With the Sabarimala battery that had powered it during the Lok Sabha polls losing its charge, the BJP had faced the prospect of Nairs in Konni turning their back on the party. The NSS, too, had taken a pro-UDF stand. The BJP could not depend on the most dominant caste in the constituency, Ezhavas, either because the SNDP had made known its preference for the CPM and its supposed NDA partner Bharathiya Dharma Jana Sena (BDJS) was infuriatingly non-committal.
Still, Surendran managed to secure 39,786, nearly 29 per cent of the votes; the BJP candidate had won just 11 per cent during the 2016 assembly polls. The party's swift move to woo the Orthodox Church, which was disappointed with both the LDF and the UDF for not standing by it in the fight against the Jacobite faction, has to a large extent compensated the loss of Hindu votes.
It is another matter that Surendran could not even come close to his Lok Sabha performance when he secured 46,506 votes in Konni, just 440 votes short of LDF's Veena George.
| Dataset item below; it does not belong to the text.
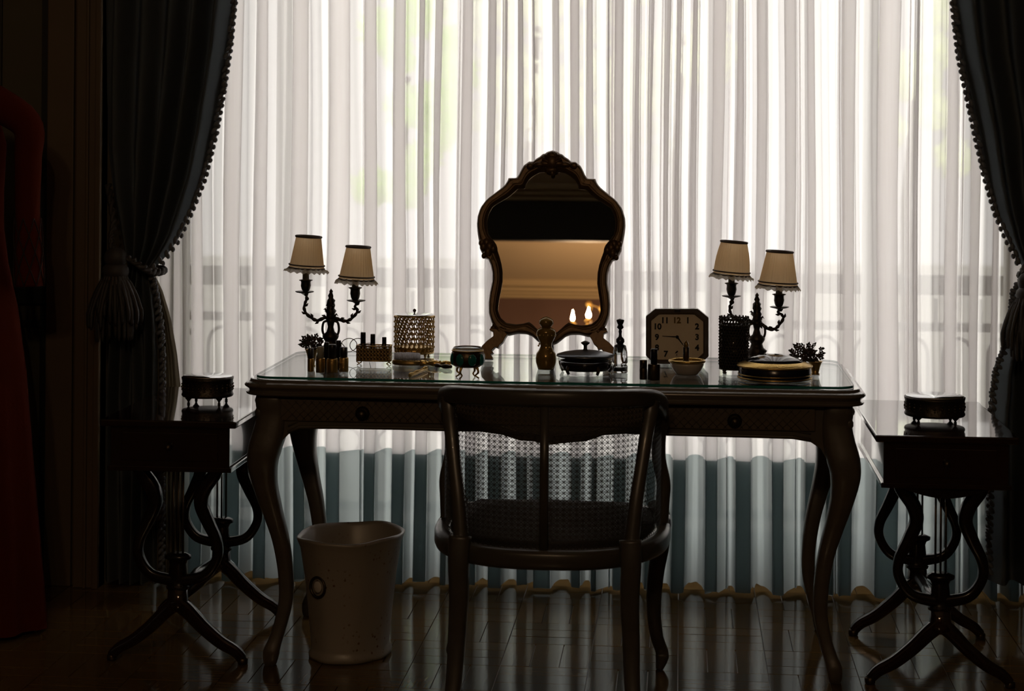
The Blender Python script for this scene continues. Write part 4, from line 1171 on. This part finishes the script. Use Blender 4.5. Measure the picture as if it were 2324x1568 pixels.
# bowl with the lipstick in it
b = base(1559, 849); k = px2(b.y)
t = thing('porcelain_bowl', 'white porcelain bowl with gold rim in front of the clock', 'bowl', b)
z = lambda py: at(1559, py, b.y).z - DZ
r = 39 * k
MB().lathe([(r * .62, 0), (r * .68, .002), (r * .82, z(840)), (r * .96, z(829)), (r * .98, z(822)), (r * .94, z(822)), (r * .78, z(838)), (.0001, z(841))], b, 36).build('bowl_body', 'porcelain', t)
MB().tube([b + Vector((r * .985 * cos(a), r * .985 * sin(a), z(819))) for a in [2 * PI * i / 36 for i in range(36)]], .0042, 8, closed=True).build('gold_rim', 'gold_bright', t)
MB().lathe([(.0001, z(822)), (r * .9, z(821))], b, 36, cap=False).build('gold_lid', 'gold_bright', t)
bb = Vector((at(1557, 818, b.y).x, b.y, DZ + z(821)))
t = thing('lipstick', 'upright amber lipstick with pointed tip standing in the white porcelain bowl', 'lipstick', bb)
zz = lambda py: at(1557, py, b.y).z - bb.z
MB().lathe([(7 * k, 0), (7.2 * k, zz(788)), (6 * k, zz(787))], bb, 18).build('case', 'bronze', t)
MB().lathe([(5.8 * k, zz(788)), (5.6 * k, zz(780)), (3.5 * k, zz(775)), (.0001, zz(772))], bb, 16).build('lip_colour', 'amber', t)

# round powder box
b = base(1758, 858); k = px2(b.y)
t = thing('powder_box', 'large round navy and gold powder box with glass domed lid by the right candelabra', 'box', b)
z = lambda py: at(1758, py, b.y).z - DZ
r = 83 * k
MB().lathe([(.0001, 0), (r * .97, 0), (r * .98, .003), (r * .975, z(828)), (r * .95, z(826)), (.0001, z(826))], b, 56).build('box_body', 'navy', t)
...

Still, the result has left the BJP hopeful.
The party has always felt that an alliance with Christians, like the innumerable electoral arrangements it had struck with dominant OBC and lower castes in other parts of India, was the only way for the party to achieve a breakthrough in Kerala. The Konni experiment could, therefore, be the beginning of a unique alliance that the BJP is planning to forge across the state.
More than the candidate, it was the caste and the Adoor Prakash factors that worked for the CPM in Konni. Even the LDF had not expected such a massive win for Janeesh.
To begin with, the CPM's Pathanamthitta District Committee was against his candidature. It had chosen M S Rajendran, the only CPM candidate who had managed to give Adoor Prakash a scare in the last quarter-century. But Janeesh, the state DYFI vice president, was imposed from above.
There was also a whisper campaign, allegedly fulled by the Congress, calling Janeesh misogynist and a 'goonda'. But all this was drowned in a realignment of communal alliances and political preferences in a post-Adoor Prakash era.